A Step Forward in ESRA Reauthorization
Education Domain Blog
On December 5, 2023, Senate HELP Committee Chairman Sanders (D-VT) and Ranking Member Cassidy (R-LA) released the Advancing Research in Education Act (AREA) to modernize the research and data collection programs and activities authorized by the Education Sciences Reform Act. ESRA has not been reauthorized since it was enacted over 20 years ago. ESRA provides significant grant funding for research, supports the creation of regional and comprehensive centers intended to provide technical assistance to educators, and includes the authorization for the National Center for Education Statistics, the entity responsible for overseeing NAEP, long thought of as the nation’s report card.
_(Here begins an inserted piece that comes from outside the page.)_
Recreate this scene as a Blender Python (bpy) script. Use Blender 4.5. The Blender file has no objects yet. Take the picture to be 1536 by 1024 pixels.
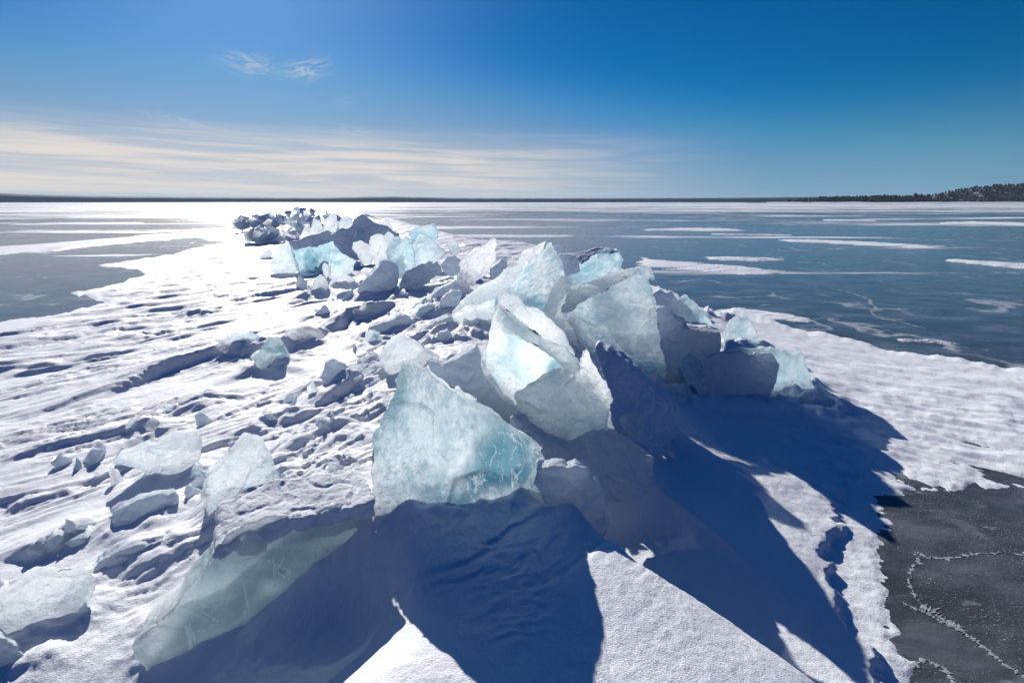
import bpy, bmesh, math, random, time
import numpy as np
from mathutils import Vector, bvhtree
from mathutils.geometry import tessellate_polygon
T0 = time.time()
random.seed(5)
R = math.radians
SC = bpy.context.scene
COL = SC.collection
# ------------------------------------------------------------------ camera model
FPX = 768.0
TH = math.atan(209 / 768)
CAM = np.array([0.0, 0.0, 2.2])
SUN_AZ, SUN_EL = R(-25.5), R(24.8)

def ray(px, py):
    u = px - 768.0; v = 512.0 - py
    return np.array([u, FPX * math.cos(TH) + v * math.sin(TH), v * math.cos(TH) - FPX * math.sin(TH)])

def at_z(px, py, z):
    d = ray(px, py); return CAM + d * ((z - CAM[2]) / d[2])

def at_y(px, py, y):
    d = ray(px, py); return CAM + d * (y / d[1])

def az_el(px, py):
    d = ray(px, py)
    return math.atan2(d[0], d[1]), math.atan2(d[2], math.hypot(d[0], d[1]))

# ------------------------------------------------------------------ noise
def _hash(ix, iy, iz, seed):
    h = (ix * 374761393 + iy * 668265263 + iz * 2147483647 + seed * 1274126177) & 0xFFFFFFFF
    h = ((h ^ (h >> 13)) * 1274126177) & 0xFFFFFFFF
    h = ((h ^ (h >> 16)) * 2246822519) & 0xFFFFFFFF
    return (h ^ (h >> 15)) & 0xFFFF

_G = np.array([(math.cos(a) * math.sqrt(1 - z * z), math.sin(a) * math.sqrt(1 - z * z), z)
               for a, z in [(i * 2.39996, 1 - (2 * i + 1) / 64) for i in range(64)]])

def pn(x, y, z, seed=0):
    x = np.asarray(x, float); y = np.broadcast_to(np.asarray(y, float), x.shape); z = np.broadcast_to(np.asarray(z, float), x.shape)
    ix = np.floor(x).astype(np.int64); iy = np.floor(y).astype(np.int64); iz = np.floor(z).astype(np.int64)
    fx = x - ix; fy = y - iy; fz = z - iz
    s = lambda t: t * t * t * (t * (t * 6 - 15) + 10)
    u, v, w = s(fx), s(fy), s(fz)
    out = 0
    for dx in (0, 1):
        for dy in (0, 1):
            for dz in (0, 1):
                g = _G[_hash(ix + dx, iy + dy, iz + dz, seed) & 63]
                val = g[..., 0] * (fx - dx) + g[..., 1] * (fy - dy) + g[..., 2] * (fz - dz)
                out = out + val * (u if dx else 1 - u) * (v if dy else 1 - v) * (w if dz else 1 - w)
    return out * 1.5

def fbm(x, y, z, octs=4, seed=0, gain=.5, lac=2.03):
    a = 1; f = 1; o = 0; n = 0
    for i in range(octs):
        o = o + a * pn(x * f, y * f, z * f, seed + i * 7); n += a; a *= gain; f *= lac
    return o / n

def sstep(a, b, x):
    t = np.clip((x - a) / (b - a), 0, 1); return t * t * (3 - 2 * t)

HAZE_D = .00005
# ------------------------------------------------------------------ tags
def tag(o, label=None, cat=None, group=None, kind=None):
    if label: o['label'] = label
    if cat: o['category'] = cat
    if group: o['group'] = group
    if kind: o['kind'] = kind
    return o

# ------------------------------------------------------------------ materials
class NT:
    def __init__(s, mat):
        s.m = mat; mat.use_nodes = True; s.t = mat.node_tree; s.t.nodes.clear()
    def n(s, typ, **kw):
        nd = s.t.nodes.new(typ)
        for k, v in kw.items():
            if k.startswith('_'): setattr(nd, k[1:], v)
            else: s.set(nd.inputs[k.replace('__', ' ')], v)
        return nd
    def set(s, sock, v):
        if hasattr(v, 'is_output') or isinstance(v, bpy.types.NodeSocket): s.t.links.new(v, sock)
        else: sock.default_value = v
    def math(s, op, a, b=0.0, c=0.0, clamp=False):
        nd = s.t.nodes.new('ShaderNodeMath'); nd.operation = op; nd.use_clamp = clamp
        s.set(nd.inputs[0], a); s.set(nd.inputs[1], b); s.set(nd.inputs[2], c)
        return nd.outputs[0]
    def noise(s, vec, scale, detail=4, rough=.55, dist=0.0, out='Fac'):
        nd = s.n('ShaderNodeTexNoise', Scale=scale, Detail=detail, Roughness=rough, Distortion=dist)
        s.set(nd.inputs['Vector'], vec); return nd.outputs[out]
    def ramp(s, fac, a, b):
        nd = s.t.nodes.new('ShaderNodeMapRange'); nd.interpolation_type = 'SMOOTHSTEP'; nd.clamp = True
        s.set(nd.inputs[0], fac); s.set(nd.inputs[1], a); s.set(nd.inputs[2], b); s.set(nd.inputs[3], 0.0); s.set(nd.inputs[4], 1.0)
        return nd.outputs[0]
    def mix(s, fac, a, b):
        nd = s.t.nodes.new('ShaderNodeMix'); nd.data_type = 'RGBA'
        s.set(nd.inputs[0], fac); s.set(nd.inputs[6], a); s.set(nd.inputs[7], b); return nd.outputs[2]
    def mapv(s, vec, scale=(1, 1, 1), rot=(0, 0, 0), loc=(0, 0, 0)):
        nd = s.n('ShaderNodeMapping', Scale=scale, Rotation=rot, Location=loc); s.set(nd.inputs['Vector'], vec); return nd.outputs[0]
    def bump(s, h, strength, dist, normal=None):
        nd = s.n('ShaderNodeBump', Strength=strength, Distance=dist, Height=h)
        if normal is not None: s.set(nd.inputs['Normal'], normal)
        return nd.outputs[0]

def c4(r, g, b): return (r, g, b, 1.0)

def tilt_cells(t, vec, scale, k, normal):
    """Flat little crystal faces: every cell of the pattern leans its own way."""
    vo = t.n('ShaderNodeTexVoronoi', Scale=scale); t.set(vo.inputs['Vector'], vec)
    a = t.n('ShaderNodeVectorMath', _operation='SUBTRACT'); t.set(a.inputs[0], vo.outputs['Color']); a.inputs[1].default_value = (.5, .5, .5)
    b = t.n('ShaderNodeVectorMath', _operation='SCALE'); t.set(b.inputs[0], a.outputs[0]); t.set(b.inputs['Scale'], k)
    c = t.n('ShaderNodeVectorMath', _operation='ADD'); t.set(c.inputs[0], normal); t.set(c.inputs[1], b.outputs[0])
    d = t.n('ShaderNodeVectorMath', _operation='NORMALIZE'); t.set(d.inputs[0], c.outputs[0])
    return d.outputs[0]

def snow_material(name, sss=0.0, col=(.86, .88, .92), grain=1.0, scale=1.0, glow=0.0):
    m = bpy.data.materials.new(name); t = NT(m)
    geo = t.n('ShaderNodeNewGeometry'); pos = geo.outputs['Position']
    fine = t.noise(pos, 150, 3, .75)
    med = t.noise(pos, 30, 6, .68)
    n0 = tilt_cells(t, pos, 260, .22, geo.outputs['Normal'])
    b1 = t.bump(med, .40 * grain, .018, n0)
    b2 = t.bump(fine, .7 * grain, .006, b1)
    tone = t.noise(pos, 1.7, 4)
    c = t.mix(t.ramp(tone, .35, .7), c4(col[0] * .96, col[1] * .965, col[2] * .97), c4(*col))
    rough = t.math('MULTIPLY_ADD', fine, .4, .28)
    p = t.n('ShaderNodeBsdfPrincipled', Base__Color=c, Roughness=rough, IOR=1.31, Normal=b2)
    p.inputs['Specular IOR Level'].default_value = .14
    if sss:
        p.inputs['Subsurface Weight'].default_value = sss
        p.inputs['Subsurface Radius'].default_value = (.09, .12, .135)
        p.inputs['Subsurface Scale'].default_value = scale
    o = t.n('ShaderNodeOutputMaterial'); t.t.links.new(p.outputs[0], o.inputs[0])
    if glow:
        tr = t.n('ShaderNodeBsdfTranslucent', Color=c, Normal=b2)
        mx = t.n('ShaderNodeMixShader'); mx.inputs[0].default_value = glow
        t.t.links.new(p.outputs[0], mx.inputs[1]); t.t.links.new(tr.outputs[0], mx.inputs[2]); t.t.links.new(mx.outputs[0], o.inputs[0])
    return m

def ice_material(name, deep=(.35, .68, .72), frost=.5, clear=.4, absorb=(.30, .74, .80), dens=2.2, sss=.0, rad=(.10, .24, .28),
                 bubbles=0.0, streak=0.0, snow=.6, rough=.22, bump=.5, zones=(), cracks=.4, scale=1.0, glow=.62, mottle=.2, grit=.3, thru=.3):
    m = bpy.data.materials.new(name); t = NT(m)
    geo = t.n('ShaderNodeNewGeometry')
    oc = t.n('ShaderNodeTexCoord').outputs['Object']
    info = t.n('ShaderNodeObjectInfo').outputs['Random']
    off = t.n('ShaderNodeVectorMath', _operation='ADD'); t.set(off.inputs[0], oc)
    cb = t.n('ShaderNodeCombineXYZ', X=t.math('MULTIPLY', info, 37.0), Y=t.math('MULTIPLY', info, 91.0), Z=info)
    t.set(off.inputs[1], cb.outputs[0]); vec = off.outputs[0]
    big = t.noise(vec, 2.4, 2, .5, .8)
    mid = t.noise(vec, 14, 5, .65)
    fine = t.noise(vec, 75, 3, .7)
    mixn = t.math('ADD', t.math('MULTIPLY', big, 1 - mottle), t.math('MULTIPLY', mid, mottle))
    fr = t.ramp(mixn, .58 - .40 * frost, .94 - .40 * frost)          # frosted, air filled ice
    for zc, zr in zones:                                              # a patch of denser ice without air in it
        dv = t.n('ShaderNodeVectorMath', _operation='DISTANCE'); t.set(dv.inputs[0], geo.outputs['Position']); dv.inputs[1].default_value = zc
        zd = t.math('ADD', dv.outputs['Value'], t.math('MULTIPLY', t.math('SUBTRACT', big, .5), zr * 1.4))
        fr = t.math('MULTIPLY', fr, t.ramp(zd, zr * .55, zr * 1.25))
    if streak:
        st = t.noise(t.mapv(vec, (26, 26, 2.2), (0, .35, .2)), 1.0, 4, .6, .4)
        fr = t.math('MAXIMUM', fr, t.math('MULTIPLY', t.ramp(st, .58, .72), streak))
    # white cracks running through the ice
    wv = t.n('ShaderNodeVectorMath', _operation='ADD'); t.set(wv.inputs[0], t.mapv(vec, (1.0, 1.0, .45), (.3, .2, .4)))
    ws = t.n('ShaderNodeVectorMath', _operation='SCALE'); wn = t.n('ShaderNodeTexNoise', Scale=5.0, Detail=4.0); t.set(wn.inputs['Vector'], vec)
    t.set(ws.inputs[0], wn.outputs['Color']); ws.inputs['Scale'].default_value = .35; t.set(wv.inputs[1], ws.outputs[0])
    ck = t.n('ShaderNodeTexVoronoi', Scale=5.0, _feature='DISTANCE_TO_EDGE'); t.set(ck.inputs['Vector'], wv.outputs[0])
    crk = t.math('MULTIPLY', t.math('SUBTRACT', 1.0, t.ramp(ck.outputs['Distance'], .006, .035)), t.ramp(mid, .42, .58))
    fr = t.math('MAXIMUM', fr, t.math('MULTIPLY', crk, cracks))
    if bubbles:
        vo = t.n('ShaderNodeTexVoronoi', Scale=46.0); t.set(vo.inputs['Vector'], vec)
        bb = t.math('SUBTRACT', 1.0, t.ramp(vo.outputs['Distance'], .10, .26))
        bb = t.math('MULTIPLY', bb, t.ramp(mid, .45, .60))
        fr = t.math('MAXIMUM', fr, t.math('MULTIPLY', bb, bubbles))
    nz = t.n('ShaderNodeSeparateXYZ'); t.set(nz.inputs[0], geo.outputs['Normal'])
    up = t.math('ADD', nz.outputs['Z'], t.math('MULTIPLY', t.math('SUBTRACT', mid, .5), 1.1))
    sn = t.math('MULTIPLY', t.ramp(up, .55, .95), snow)               # wind-blown snow lying on upward faces
    pt = t.math('ADD', geo.outputs['Pointiness'], t.math('MULTIPLY', t.math('SUBTRACT', mid, .5), .09))
    rim = t.ramp(pt, .515, .565)                                      # crystalline frost along the broken edges
    white = t.math('MAXIMUM', t.math('MAXIMUM', fr, sn), rim)
    colr = t.mix(white, c4(*deep), c4(.972, .980, .985))
    if grit:                                                          # dark pores and clear flaws between the crystals
        gr = t.noise(t.mapv(vec, (1, 1, .4), (0, .5, .2)), 42, 4, .75)
        colr = t.mix(t.math('MULTIPLY', t.math('MULTIPLY', t.ramp(gr, .54, .42), grit), t.ramp(t.noise(vec, 4.5, 3), .40, .62)), colr, t.mix(.5, colr, c4(*deep)))
    clr = t.math('MULTIPLY', t.math('SUBTRACT', 1.0, white), clear, clamp=True)
    rg = t.math('ADD', t.math('MULTIPLY', white, .35), t.math('MULTIPLY_ADD', mid, .2, rough - .1), clamp=True)
    facet = t.n('ShaderNodeTexVoronoi', Scale=20.0, _feature='SMOOTH_F1'); t.set(facet.inputs['Vector'], vec)
    cryst = t.n('ShaderNodeTexVoronoi', Scale=85.0); t.set(cryst.inputs['Vector'], vec)
    n1 = tilt_cells(t, vec, 9.0, .30 * bump, geo.outputs['Normal'])
    n2 = tilt_cells(t, vec, 34.0, t.math('MULTIPLY_ADD', white, .45 * bump, .10 * bump), n1)
    b0 = t.bump(t.math('SUBTRACT', facet.outputs['Distance'], t.math('MULTIPLY', crk, .25)), .35 * bump, .03, n2)
    b1 = t.bump(mid, .8 * bump, .035, b0)
    b15 = t.bump(cryst.outputs['Distance'], t.math('MULTIPLY_ADD', white, .5, .12), .006, b1)
    b2 = t.bump(fine, .7 * bump, .008, b15)
    p = t.n('ShaderNodeBsdfPrincipled', Base__Color=colr, Roughness=rg, IOR=1.31, Normal=b2)
    p.inputs['Specular IOR Level'].default_value = .5
    t.set(p.inputs['Transmission Weight'], clr)
    p.inputs['Subsurface Weight'].default_value = sss
    p.inputs['Subsurface Radius'].default_value = rad
    p.inputs['Subsurface Scale'].default_value = scale
    tr = t.n('ShaderNodeBsdfTranslucent', Color=colr, Normal=b2)
    mx = t.n('ShaderNodeMixShader'); t.set(mx.inputs[0], t.math('MULTIPLY', t.math('MULTIPLY_ADD', white, .36, glow - .28), t.math('SUBTRACT', 1.0, t.math('MULTIPLY', clr, .8)), clamp=True))
    t.t.links.new(p.outputs[0], mx.inputs[1]); t.t.links.new(tr.outputs[0], mx.inputs[2])
    if thru:                                                          # clear bands that light crosses without scattering
        tp = t.n('ShaderNodeBsdfTransparent', Color=t.mix(.5, colr, c4(1, 1, 1)))
        m2 = t.n('ShaderNodeMixShader'); t.set(m2.inputs[0], t.math('MULTIPLY_ADD', white, -.55 * thru, thru)); t.t.links.new(mx.outputs[0], m2.inputs[1]); t.t.links.new(tp.outputs[0], m2.inputs[2]); mx = m2
    o = t.n('ShaderNodeOutputMaterial'); t.t.links.new(mx.outputs[0], o.inputs[0])
    if dens:
        va = t.n('ShaderNodeVolumeAbsorption', Color=c4(*absorb), Density=dens)
        t.t.links.new(va.outputs[0], o.inputs['Volume'])
    return m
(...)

Effective research and development strategies, designed and implemented in partnership with educators and communities, are critical to supporting the type of transformation to competency-based education Aurora seeks for the nation’s students. The draft AREA is an encouraging step toward ensuring meaningful research and data can inform teaching and learning. We found the following improvements in AREA particularly helpful:
- Explicitly working to make the R&D process inclusive and relevant to the field. Ensuring a diverse range of practitioners are engaged in the research process will help make the law’s outcomes more meaningful and useful to the field. We particularly appreciate AREA’s aim to prioritize research questions that practitioners develop in consultation with researchers to produce actionable information and to appoint practitioner voices to the National Board for Education Sciences.
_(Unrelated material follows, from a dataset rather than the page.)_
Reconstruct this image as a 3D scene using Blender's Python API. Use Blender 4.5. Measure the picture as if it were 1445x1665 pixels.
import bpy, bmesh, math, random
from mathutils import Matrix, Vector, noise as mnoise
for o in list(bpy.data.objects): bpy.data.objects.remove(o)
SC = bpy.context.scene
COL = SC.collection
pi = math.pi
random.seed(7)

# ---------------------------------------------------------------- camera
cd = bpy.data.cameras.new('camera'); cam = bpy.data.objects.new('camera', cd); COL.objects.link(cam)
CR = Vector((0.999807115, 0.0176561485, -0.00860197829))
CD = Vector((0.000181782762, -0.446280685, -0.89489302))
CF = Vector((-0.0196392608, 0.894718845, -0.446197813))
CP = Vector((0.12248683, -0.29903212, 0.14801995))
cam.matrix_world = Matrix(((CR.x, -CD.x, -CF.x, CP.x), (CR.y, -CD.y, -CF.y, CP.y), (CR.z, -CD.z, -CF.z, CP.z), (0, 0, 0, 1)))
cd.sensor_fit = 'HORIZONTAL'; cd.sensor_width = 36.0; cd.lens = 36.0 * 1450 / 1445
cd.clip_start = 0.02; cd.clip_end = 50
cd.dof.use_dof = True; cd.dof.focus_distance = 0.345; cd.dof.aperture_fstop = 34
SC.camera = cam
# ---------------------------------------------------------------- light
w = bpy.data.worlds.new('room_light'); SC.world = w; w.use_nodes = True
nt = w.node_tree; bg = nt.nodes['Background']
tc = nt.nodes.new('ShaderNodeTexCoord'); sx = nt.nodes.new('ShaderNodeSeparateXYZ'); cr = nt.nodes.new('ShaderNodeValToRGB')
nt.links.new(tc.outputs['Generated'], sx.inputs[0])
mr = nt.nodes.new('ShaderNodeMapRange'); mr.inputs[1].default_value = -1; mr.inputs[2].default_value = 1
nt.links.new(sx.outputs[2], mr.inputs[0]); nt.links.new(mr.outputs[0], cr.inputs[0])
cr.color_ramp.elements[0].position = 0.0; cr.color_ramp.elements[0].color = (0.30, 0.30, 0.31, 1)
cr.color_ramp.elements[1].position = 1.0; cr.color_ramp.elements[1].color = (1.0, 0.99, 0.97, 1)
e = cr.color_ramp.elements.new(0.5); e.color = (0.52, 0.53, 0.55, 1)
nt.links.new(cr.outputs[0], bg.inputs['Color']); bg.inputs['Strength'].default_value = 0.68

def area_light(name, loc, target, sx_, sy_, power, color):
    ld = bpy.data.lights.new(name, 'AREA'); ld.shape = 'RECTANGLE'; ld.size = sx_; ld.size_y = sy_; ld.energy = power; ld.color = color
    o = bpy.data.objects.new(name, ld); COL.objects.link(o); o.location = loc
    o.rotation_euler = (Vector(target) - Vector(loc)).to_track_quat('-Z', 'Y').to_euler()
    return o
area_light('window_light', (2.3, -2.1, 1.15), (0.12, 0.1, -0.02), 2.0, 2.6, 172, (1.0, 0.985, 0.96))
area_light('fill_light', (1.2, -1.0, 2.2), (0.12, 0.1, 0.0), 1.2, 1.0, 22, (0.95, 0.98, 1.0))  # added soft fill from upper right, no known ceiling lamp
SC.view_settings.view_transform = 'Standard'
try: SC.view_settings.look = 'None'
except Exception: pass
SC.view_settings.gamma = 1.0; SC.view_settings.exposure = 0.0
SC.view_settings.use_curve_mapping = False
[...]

- Building state capacity. Authorizing grants to directly support state capacity for R&D is an important step in ensuring state and local leaders can meaningfully engage in the R&D process. Providing resources and support to more directly involve them in the process will also help to improve the R&D’s utility.
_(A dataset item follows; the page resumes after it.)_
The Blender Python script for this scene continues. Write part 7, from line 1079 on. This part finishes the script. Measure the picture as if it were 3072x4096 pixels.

- Improvements to Statewide Longitudinal Data Systems (SLDS). The AREA proposes invaluable improvements and updates to the SLDS program, including transitioning the program to focus on helping states develop multi agency integrated data systems. We also appreciate the bill’s proposal to authorize new innovation grants to design, develop, implement, and improve SLDS. The proposed planning grants are an important signal about the work it takes to develop effective SLDS and shows responsiveness to the field.
These and other improvements to ESRA will have a significant impact on current practice. As AREA moves through the reauthorization process, however, there remains room for improvement. First, the initial definition of “evidence-based” is more restrictive than definitions codified in other federal statutes, notably the Every Student Succeeds Act (ESSA). While it is important for research to have a sound basis, it is also important for it to be timely and inform practices in a way that will impact students in the short term and the long term. An expanded definition that aligns with ESSA and many state laws can meet both of those goals.
In addition, the AREA can go farther to support inclusivity. Aurora believes that change cannot be done to communities, it must be done in partnership with communities. While AREA improves upon ESRA by working to engage a broader group of practitioners, we also hope the language is strengthened to move beyond equitable research to include strategies that foster research that explicitly and consistently involves the communities it is designed to support.
The HELP Committee’s bipartisan collaboration on AREA is a promising sign of what can be accomplished when differences are put aside and policymakers focus on improving our education system for students. We appreciate the work of Chairman Sanders and Ranking Member Cassidy, working with the full Senate Health, Education, Labor, and Pensions Committee, to advance this bill and look forward to seeing it move through the reauthorization process and become signed into law.